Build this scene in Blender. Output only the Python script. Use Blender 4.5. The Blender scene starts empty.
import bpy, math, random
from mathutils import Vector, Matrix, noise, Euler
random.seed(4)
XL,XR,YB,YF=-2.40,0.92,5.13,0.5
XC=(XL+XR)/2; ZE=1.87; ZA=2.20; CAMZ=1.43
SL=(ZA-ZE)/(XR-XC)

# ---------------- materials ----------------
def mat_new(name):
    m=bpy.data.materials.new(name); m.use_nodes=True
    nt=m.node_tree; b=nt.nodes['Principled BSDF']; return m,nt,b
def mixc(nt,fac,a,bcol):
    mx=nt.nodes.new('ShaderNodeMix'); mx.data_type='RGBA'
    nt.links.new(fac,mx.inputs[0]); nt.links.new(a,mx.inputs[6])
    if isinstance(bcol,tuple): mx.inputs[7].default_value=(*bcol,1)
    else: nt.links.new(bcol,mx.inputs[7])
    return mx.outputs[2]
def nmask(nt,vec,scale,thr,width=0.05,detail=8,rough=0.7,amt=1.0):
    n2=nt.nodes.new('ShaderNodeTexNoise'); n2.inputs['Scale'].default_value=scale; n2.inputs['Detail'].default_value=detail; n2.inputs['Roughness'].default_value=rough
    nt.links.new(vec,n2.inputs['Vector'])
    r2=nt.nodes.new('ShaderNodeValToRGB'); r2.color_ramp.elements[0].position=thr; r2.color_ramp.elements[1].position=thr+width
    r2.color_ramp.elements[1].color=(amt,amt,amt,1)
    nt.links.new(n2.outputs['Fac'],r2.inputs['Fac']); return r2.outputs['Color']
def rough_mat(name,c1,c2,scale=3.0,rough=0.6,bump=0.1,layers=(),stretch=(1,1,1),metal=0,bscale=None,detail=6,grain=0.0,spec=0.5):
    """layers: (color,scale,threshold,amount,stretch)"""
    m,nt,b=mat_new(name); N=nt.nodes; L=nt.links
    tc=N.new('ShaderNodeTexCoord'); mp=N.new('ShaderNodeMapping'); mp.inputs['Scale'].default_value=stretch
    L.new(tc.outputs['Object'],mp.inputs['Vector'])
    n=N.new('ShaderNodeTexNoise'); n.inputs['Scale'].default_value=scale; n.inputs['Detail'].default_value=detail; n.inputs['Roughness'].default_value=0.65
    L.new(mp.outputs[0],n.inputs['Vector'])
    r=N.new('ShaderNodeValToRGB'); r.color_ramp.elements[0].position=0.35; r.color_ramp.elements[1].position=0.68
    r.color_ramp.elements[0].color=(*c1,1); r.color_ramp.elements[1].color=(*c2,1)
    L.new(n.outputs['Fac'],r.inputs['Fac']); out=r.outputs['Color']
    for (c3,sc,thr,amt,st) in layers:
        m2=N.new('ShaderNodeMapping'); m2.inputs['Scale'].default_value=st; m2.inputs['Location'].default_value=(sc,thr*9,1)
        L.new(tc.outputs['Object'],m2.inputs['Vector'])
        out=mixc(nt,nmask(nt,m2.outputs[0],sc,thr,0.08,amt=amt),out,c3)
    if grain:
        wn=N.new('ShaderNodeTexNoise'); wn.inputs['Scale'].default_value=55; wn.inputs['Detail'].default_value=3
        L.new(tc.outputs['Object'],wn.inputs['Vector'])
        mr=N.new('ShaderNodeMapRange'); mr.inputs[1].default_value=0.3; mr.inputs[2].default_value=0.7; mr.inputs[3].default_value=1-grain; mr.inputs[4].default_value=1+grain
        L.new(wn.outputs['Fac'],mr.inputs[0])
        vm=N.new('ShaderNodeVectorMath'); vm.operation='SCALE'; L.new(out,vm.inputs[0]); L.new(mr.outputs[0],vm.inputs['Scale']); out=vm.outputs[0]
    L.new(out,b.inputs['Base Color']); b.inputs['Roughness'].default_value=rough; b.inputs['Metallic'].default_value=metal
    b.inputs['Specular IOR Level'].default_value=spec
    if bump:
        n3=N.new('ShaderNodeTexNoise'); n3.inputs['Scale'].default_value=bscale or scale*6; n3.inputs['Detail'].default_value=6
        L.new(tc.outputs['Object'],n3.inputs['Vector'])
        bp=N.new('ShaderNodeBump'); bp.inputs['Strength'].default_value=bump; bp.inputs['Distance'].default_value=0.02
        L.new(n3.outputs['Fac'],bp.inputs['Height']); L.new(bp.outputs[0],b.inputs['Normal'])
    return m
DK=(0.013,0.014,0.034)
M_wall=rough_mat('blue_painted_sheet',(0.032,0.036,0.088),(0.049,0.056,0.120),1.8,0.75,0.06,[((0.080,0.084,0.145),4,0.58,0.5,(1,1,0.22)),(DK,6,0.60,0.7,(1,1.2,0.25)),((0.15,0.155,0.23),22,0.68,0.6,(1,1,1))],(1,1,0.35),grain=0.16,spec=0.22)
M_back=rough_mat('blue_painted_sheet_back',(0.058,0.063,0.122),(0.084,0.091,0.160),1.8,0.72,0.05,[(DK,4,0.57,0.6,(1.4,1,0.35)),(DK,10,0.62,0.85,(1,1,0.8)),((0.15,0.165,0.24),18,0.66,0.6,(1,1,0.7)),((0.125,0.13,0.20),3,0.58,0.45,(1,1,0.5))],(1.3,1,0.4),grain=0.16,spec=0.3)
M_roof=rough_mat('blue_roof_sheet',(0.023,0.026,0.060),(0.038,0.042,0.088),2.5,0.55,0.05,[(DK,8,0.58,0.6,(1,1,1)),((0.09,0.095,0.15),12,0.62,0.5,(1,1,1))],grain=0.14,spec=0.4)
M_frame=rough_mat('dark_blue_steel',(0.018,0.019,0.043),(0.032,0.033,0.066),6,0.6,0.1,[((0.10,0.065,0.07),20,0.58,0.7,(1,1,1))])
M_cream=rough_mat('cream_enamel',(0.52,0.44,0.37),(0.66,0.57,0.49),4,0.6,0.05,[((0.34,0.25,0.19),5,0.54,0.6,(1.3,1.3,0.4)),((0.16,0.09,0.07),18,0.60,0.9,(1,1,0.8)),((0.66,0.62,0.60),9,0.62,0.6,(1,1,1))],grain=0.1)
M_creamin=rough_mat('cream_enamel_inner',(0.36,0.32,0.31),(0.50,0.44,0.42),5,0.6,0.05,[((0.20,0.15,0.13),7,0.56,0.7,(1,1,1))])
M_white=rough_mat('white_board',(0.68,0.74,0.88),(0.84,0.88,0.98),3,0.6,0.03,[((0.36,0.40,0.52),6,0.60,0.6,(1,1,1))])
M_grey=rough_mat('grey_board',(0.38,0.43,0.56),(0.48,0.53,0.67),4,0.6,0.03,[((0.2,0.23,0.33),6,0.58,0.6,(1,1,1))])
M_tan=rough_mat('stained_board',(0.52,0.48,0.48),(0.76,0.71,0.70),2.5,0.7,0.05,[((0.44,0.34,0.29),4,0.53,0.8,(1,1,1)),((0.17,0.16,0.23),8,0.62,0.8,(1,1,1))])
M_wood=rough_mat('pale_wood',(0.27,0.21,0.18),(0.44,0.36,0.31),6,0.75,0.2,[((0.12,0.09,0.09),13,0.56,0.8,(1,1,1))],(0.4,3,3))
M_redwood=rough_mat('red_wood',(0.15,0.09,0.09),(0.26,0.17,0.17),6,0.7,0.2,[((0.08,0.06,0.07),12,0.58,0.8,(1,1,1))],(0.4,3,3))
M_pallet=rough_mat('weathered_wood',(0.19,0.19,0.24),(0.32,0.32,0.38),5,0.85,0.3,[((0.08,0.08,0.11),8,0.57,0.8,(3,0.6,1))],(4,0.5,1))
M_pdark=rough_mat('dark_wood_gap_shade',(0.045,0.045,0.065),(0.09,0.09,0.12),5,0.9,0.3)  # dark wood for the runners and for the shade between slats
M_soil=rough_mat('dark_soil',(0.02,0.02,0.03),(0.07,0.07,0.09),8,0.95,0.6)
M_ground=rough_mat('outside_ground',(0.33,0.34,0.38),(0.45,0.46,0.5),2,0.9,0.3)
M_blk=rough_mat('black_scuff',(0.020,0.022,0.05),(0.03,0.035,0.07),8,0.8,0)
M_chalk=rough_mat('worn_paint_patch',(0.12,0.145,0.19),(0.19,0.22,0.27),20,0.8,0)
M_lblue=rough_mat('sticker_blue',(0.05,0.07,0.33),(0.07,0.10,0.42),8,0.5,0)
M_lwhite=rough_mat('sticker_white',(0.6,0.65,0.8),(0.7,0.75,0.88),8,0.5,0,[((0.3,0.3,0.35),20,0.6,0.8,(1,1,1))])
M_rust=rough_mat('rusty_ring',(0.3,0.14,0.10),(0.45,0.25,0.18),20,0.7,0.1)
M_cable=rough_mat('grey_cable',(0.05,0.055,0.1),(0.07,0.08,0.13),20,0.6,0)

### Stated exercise
Exactly repeat the lines above, from the opening line through the one with "SL=(ZA-ZE)/(XR-XC)", and include nothing else.

### Answer to this task
Build this scene in Blender. Output only the Python script. Use Blender 4.5. The Blender scene starts empty.
import bpy, math, random
from mathutils import Vector, Matrix, noise, Euler
random.seed(4)
XL,XR,YB,YF=-2.40,0.92,5.13,0.5
XC=(XL+XR)/2; ZE=1.87; ZA=2.20; CAMZ=1.43
SL=(ZA-ZE)/(XR-XC)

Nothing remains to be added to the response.